Nur betäubt mit einem Stockhieb auf den Hinterkopf wird dem noch lebenden Störweibchen der Bauch aufgeschlitzt und die Eierstöcke entnommen. Der Kaviarmeister sortiert die Eier verschiedener Fische dann nach Färbung, Größe und Qualität. Vorsichtig werden die Eier durch ein feinmaschiges Sieb gerieben, sodass die Membran zurückbleibt, die Eier aber nicht platzen. Gewaschen und gesalzen werden die Eier in Dosen oder Gläser geschichtet, wo sie auf ihre volle Größe anschwellen. Gekühlt um den Gefrierpunkt – aber nicht tiefgefroren – hält der Kaviar bis zu sechs Monate. 

Nirgendwo lässt sich Kaviar so konkurrenzfähig produzieren wie in Uruguay. So wird am Río Negro das Geschlecht der Störe früh erkannt – schon nach 18 Monaten können die unproduktiven Männchen aussortiert werden. Nach nur vier Jahren sind die Störweibchen südlich des Äquators geschlechtsreif. Die Durchschnittstemperatur von 19 Grad ist perfekt für das Wachstum der Fische. In Russland dauert das mindestens zwölf Jahre, in europäischen Zuchtanlagen acht Jahre. 

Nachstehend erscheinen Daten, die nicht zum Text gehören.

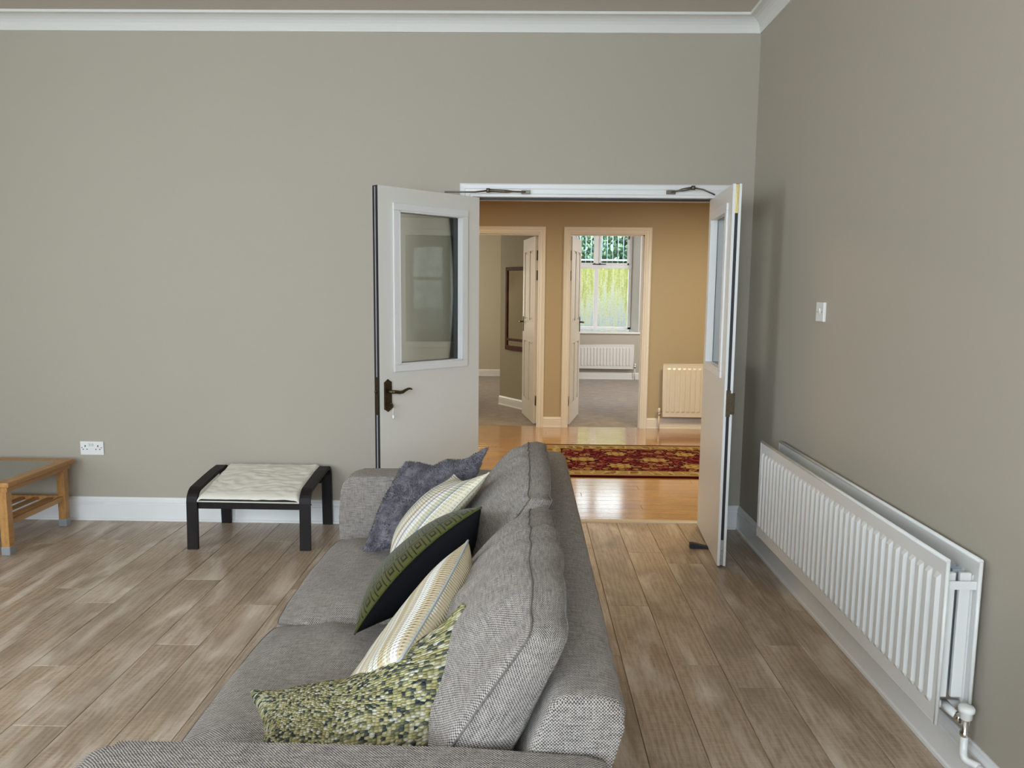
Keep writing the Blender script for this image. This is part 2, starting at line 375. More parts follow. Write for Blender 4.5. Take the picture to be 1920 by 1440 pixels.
struct(wall_open(XL-.2, XL, YN-.2, D, ZC+.1, [(.2, 1.8, .55, 2.75)], 'Y'), 'wall_left', wall_m, 'taupe painted side wall on the left beyond the table', 'wall')
def sash(name, fn, label):
    m = MB()
    for a, b, c, d in ((0, 1.6, 0, .06), (0, 1.6, 2.14, 2.2), (0, .06, 0, 2.2), (1.54, 1.6, 0, 2.2), (.78, .82, 0, 2.2), (0, 1.6, 1.08, 1.13)): m.box(*fn(a, b, c, d), bevel=.004)
    struct(m, name, white_m, label, 'window')
sash('window_1', lambda a, b, c, d: (-3.25+a, -3.25+b, YN-.14, YN-.08, .55+c, .55+d), 'white sash window behind the camera, on the left')
sash('window_2', lambda a, b, c, d: (-1.0+a, -1.0+b, YN-.14, YN-.08, .55+c, .55+d), 'white sash window behind the camera, on the right')
sash('window_3', lambda a, b, c, d: (XL-.14, XL-.08, .2+a, .2+b, .55+c, .55+d), 'white sash window in the left side wall')
struct(MB().box(XL-.2, XR+.2, YN-.2, D, ZC, ZC+.15), 'ceiling', ceil_m, 'plain beige-grey ceiling of the living room', 'ceiling')
# cornice ring
prof = [(0, 2.945), (.008, 2.945), (.010, 2.953)] + [(.010+.072*(1-math.cos(math.radians(a))), 2.953+.068*math.sin(math.radians(a))) for a in (15, 30, 45, 60, 75, 90)] + [(.088, 3.022), (.092, ZC), (0, ZC)]
cm = MB(); rings = []
for off, z in prof: rings.append([cm.bm.verts.new(p) for p in ((XL+off, YN+off, z), (XR-off, YN+off, z), (XR-off, D-off, z), (XL+off, D-off, z))])
for a in range(len(prof)):
    A, B = rings[a], rings[(a+1) % len(prof)]
    for k in range(4): cm.bm.faces.new((A[k], A[(k+1) % 4], B[(k+1) % 4], B[k]))
struct(cm, 'trim_1', cornice_m, 'pale coved plaster cornice where walls meet the ceiling', 'cornice')
# floors
PW, PL = .1917, 1.32
joint = {-1: 3.46, 0: 3.10, 1: 4.07, 2: 4.24, 3: 3.49, 12: 3.425, 13: 3.017, 14: 3.73, 15: 2.82, 16: 3.425, 18: 4.32}
fl = struct(MB().box(XL, XR, YN, 4.80, -.05, -.012), 'floor', concrete_sub, 'oak laminate plank floor of the living room', 'floor')
pcache = {}
def plank(parent, name, x0, x1, y0, y1, m, z=0.0, th=.012, g=.0009):
    key = (round(x1-x0, 3), round(y1-y0, 3), name)
    if key not in pcache:
        a, b = (x1-x0)/2-g, (y1-y0)/2-g; e = .0016
        q = MB(); bm = q.bm
        lo = [bm.verts.new(p) for p in ((-a, -b, -th), (a, -b, -th), (a, b, -th), (-a, b, -th))]
        md = [bm.verts.new(p) for p in ((-a, -b, -e), (a, -b, -e), (a, b, -e), (-a, b, -e))]
        hi = [bm.verts.new(p) for p in ((-a+e, -b+e, 0), (a-e, -b+e, 0), (a-e, b-e, 0), (-a+e, b-e, 0))]
        bm.faces.new(hi)
        for A, B in ((lo, md), (md, hi)):
            for k in range(4): bm.faces.new((A[k], A[(k+1) % 4], B[(k+1) % 4], B[k]))
        me = bpy.data.meshes.new(name); bm.normal_update(); bm.to_mesh(me); bm.free(); me.materials.append(m); pcache[key] = me
    o = bpy.data.objects.new(name, pcache[key]); COL.objects.link(o); o.parent = parent; o.location = ((x0+x1)/2, (y0+y1)/2, z)
    return o
i = -1
while 1.17 - PW*i > XL+.001:
    xa, xb = max(XL, 1.17-PW*(i+1)), min(XR, 1.17-PW*i)
    y0 = joint.get(i, 3.0 + (i*.497*PL) % PL)
    while y0 > YN: y0 -= PL
    while y0 < 4.80:
        ya, yb = max(YN, y0), min(4.80, y0+PL)
        if yb-ya > .02 and xb-xa > .01: plank(fl, 'plank', xa, xb, ya, yb, lam_m)
        y0 += PL
    i += 1
# threshold
tt = MB().prism([(4.79, 0), (4.795, .006), (4.81, .009), (4.84, .009), (4.855, .006), (4.86, 0)], 'X', DX0, DX1)
struct(tt, 'trim_2', paint('pale_threshold', (.55, .47, .36), .4, .05, .15), 'pale wooden threshold strip between the two floors', 'threshold')
# baseboards (profiled)
def base_prof(h, t=.018): return [(0, 0), (t+.006, 0), (t+.006, .012), (t, .016), (t, h*.70), (t-.004, h*.72), (t-.004, h*.76), (t-.001, h*.79), (t-.002, h*.86), (t-.008, h*.92), (t-.010, h*.97), (t-.013, h), (0, h)]
def baseboard(name, segs, h, label, mat=white_m, t=.018):
    """segs: list of (p0, p1, inward normal)"""
    m = MB()
    for p0, p1, nn in segs:
        P = base_prof(h, t)
        A = [m.bm.verts.new((p0[0]+nn[0]*o_, p0[1]+nn[1]*o_, z)) for o_, z in P]; B = [m.bm.verts.new((p1[0]+nn[0]*o_, p1[1]+nn[1]*o_, z)) for o_, z in P]
        m.bm.faces.new(A); m.bm.faces.new(B[::-1])
        for k in range(len(P)): m.bm.faces.new((A[k], A[(k+1) % len(P)], B[(k+1) % len(P)], B[k]))
    return struct(m, name, mat, label, 'baseboard')
baseboard('baseboard_back', [((XL, D), (DX0-.075, D), (0, -1)), ((DX1+.075, D), (XR, D), (0, -1))], .147, 'white moulded baseboard along the wall with the double doors')
baseboard('baseboard_right', [((XR, YN), (XR, D), (-1, 0))], .147, 'white moulded baseboard under the long radiator')
baseboard('baseboard_left', [((XL, YN), (XL, D), (1, 0))], .147, 'white moulded baseboard along the left side wall')
# double-door frame: lining + architrave + head
def architrave(m, x0, x1, z1, y, sgn, wd=.07, t=.016):
    """moulded frame round an opening, proud of wall face y towards sgn"""
    P = [(0, 0), (0, t*.55), (wd*.16, t*.55), (wd*.22, t*.8), (wd*.55, t*.8), (wd*.62, t), (wd*.9, t*1.15), (wd, t*.9), (wd, 0)]
    path = [((x0, 0), (-1, 0)), ((x0, z1), (-1, 1)), ((x1, z1), (1, 1)), ((x1, 0), (1, 0))]
    R = [[m.bm.verts.new((px+dx*o_, y+sgn*tt_, pz+dz*o_)) for o_, tt_ in P] for (px, pz), (dx, dz) in path]
    for A, B in zip(R, R[1:]):
        for k in range(len(P)): m.bm.faces.new((A[k], A[(k+1) % len(P)], B[(k+1) % len(P)], B[k]))
    m.bm.faces.new(R[0]); m.bm.faces.new(R[-1][::-1]); return m
m = MB(); architrave(m, DX0+.004, DX1-.004, DZ-.004, D, -1, .074, .02); architrave(m, DX0+.004, DX1-.004, DZ-.004, D+WT, 1, .07)
L_ = .028
m.box(DX0-.001, DX0+.004, D-.002, D+WT+.002, 0, DZ); m.box(DX1-.004, DX1+.001, D-.002, D+WT+.002, 0, DZ); m.box(DX0, DX1, D-.002, D+WT+.002, DZ-.006, DZ+.001)
m.box(DX0+.004, DX0+.016, D+.05, D+.09, 0, DZ); m.box(DX1-.016, DX1-.004, D+.05, D+.09, 0, DZ); m.box(DX0, DX1, D+.05, D+.09, DZ-.020, DZ-.004)
struct(m, 'trim_3', white_m, 'white moulded frame round the double doorway', 'door frame')
sl = MB().box(DX0+.02, DX1-.02, D+.044, D+.050, DZ-.020, DZ-.007).build('seal', dark_m)
sl.parent = bpy.data.objects['trim_3']

# ------------------------------------------------------------------ hall beyond
H, HX0, HX1, HZ = 8.24, -3.0, 3.2, 2.405
Y0 = D+WT
fh = struct(MB().box(HX0, HX1, 4.80, H+.05, -.05, -.012), 'floor_hall', concrete_sub, 'glossy orange-brown strip wood floor of the hall', 'floor')
BW = .104; y = 4.80; row = 0
while y < H+.04:
    ye = min(H+.05, y+BW); x = HX0 - (row*.83 % 2.1)
    while x < HX1:
        xa, xb = max(HX0, x), min(HX1, x+2.1)
        if xb-xa > .03: plank(fh, 'board', xa, xb, y, ye, beech_m, g=.0005)
        x += 2.1
    y = ye; row += 1
LD = (-.635, .137); RD = (.466, 1.245); HDZ = 2.052; HW = .11
w = MB(); w.box(HX0, LD[0], H, H+HW, 0, 2.9); w.box(LD[1], RD[0], H, H+HW, 0, 2.9); w.box(RD[1], HX1, H, H+HW, 0, 2.9)
w.box(LD[0], LD[1], H, H+HW, HDZ, 2.9); w.box(RD[0], RD[1], H, H+HW, HDZ, 2.9)
struct(w, 'wall_hall_back', hallwall_m, 'warm beige hall wall with two open doorways', 'wall')
struct(MB().box(HX0-.1, HX0, Y0, H+HW, 0, 2.5), 'wall_hall_left', hallwall_m, 'warm beige left end wall of the hall', 'wall')
struct(MB().box(HX1, HX1+.1, Y0, H+HW, 0, 2.5), 'wall_hall_right', hallwall_m, 'warm beige right end wall of the hall', 'wall')
struct(MB().box(HX0-.1, HX1+.1, Y0, H, HZ, HZ+.1), 'ceiling_hall', paint('hall_ceiling_white', (.75, .74, .72), .8, .05), 'white hall ceiling glimpsed above the doorway', 'ceiling')
hall_trim = white_m
baseboard('baseboard_hall', [((HX0, H), (LD[0]-.07, H), (0, -1)), ((LD[1]+.07, H), (RD[0]-.07, H), (0, -1)), ((RD[1]+.07, H), (HX1, H), (0, -1))], .112, 'white moulded baseboard of the hall between the doorways', hall_trim)
for k, (a, b) in enumerate((LD, RD)):
    m = MB(); architrave(m, a+.004, b-.004, HDZ-.004, H, -1, .074, .02); architrave(m, a+.004, b-.004, HDZ-.004, H+HW, 1, .07)
    m.box(a-.001, a+.005, H, H+HW, 0, HDZ); m.box(b-.005, b+.001, H, H+HW, 0, HDZ); m.box(a, b, H, H+HW, HDZ-.006, HDZ+.001)
    m.box(a, b, H+.02, H+.055, HDZ-.018, HDZ-.006)
    m.box(*((a+.005, a+.017) if k == 0 else (b-.017, b-.005)), H+.02, H+.055, 0, HDZ)
    struct(m, 'trim_%d' % (4+k), hall_trim, ('cream-lit moulded frame round the left hall doorway', 'cream-lit moulded frame round the right hall doorway')[k], 'door frame')
# ceiling lamps of the hall
for k, x in enumerate((-.75, 1.9)):
    t_ = empty('ceiling_lamp', (x, 6.5, HZ), label=('round flush hall ceiling lamp above the left end of the rug', 'round flush hall ceiling lamp above the right end of the rug')[k], cat='lamp')
    MB().lathe([(.17, 0), (.175, -.012), (.165, -.02)], (x, 6.5, HZ), n=28).build('rim', steel_m, t_)
    gm = MATS.get('lamp_glow')
    if gm is None:
        tt_ = NT('lamp_glow'); tt_.set(Base_Color=(1, .85, .6, 1), Emission_Color=tt_.mix(tt_.noise(tt_.co(), 4), (1, .70, .36), (1, .74, .40)), Emission_Strength=3.0); gm = tt_.m
    MB().lathe([(.15, -.02), (.145, -.026), (.10, -.032), (.02, -.034)], (x, 6.5, HZ), n=28).build('diffuser', gm, t_)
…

Die niedrigen Produktionskosten sind wichtig, denn trotz der steigenden Tendenz werden Kaviarpreise immer schwanken. „Wir können auch mit Kilopreisen von 500 Dollar noch mit Gewinn arbeiten“, sagt Javier Alcalde. Sein nächstes Ziel: Beluga-Störe züchten, die im Kaspischen Meer fast am Aussterben sind. „Wir verhandeln schon mit russischen Eierproduzenten.“ 

Vielleicht können dann seine Enkel den teuersten Kaviar der Welt ernten: Almas, persisch für Diamant. Weiß-golden ist er und wird nur von Stören produziert, die mindestens 60 Jahre alt sind. Früher war der Almas für Zaren und Päpste reserviert, heute wird er in goldenen Cartier-Dosen verkauft. Die Warteliste ist lang – trotz des Preises von etwa 30 000 Euro pro Kilo.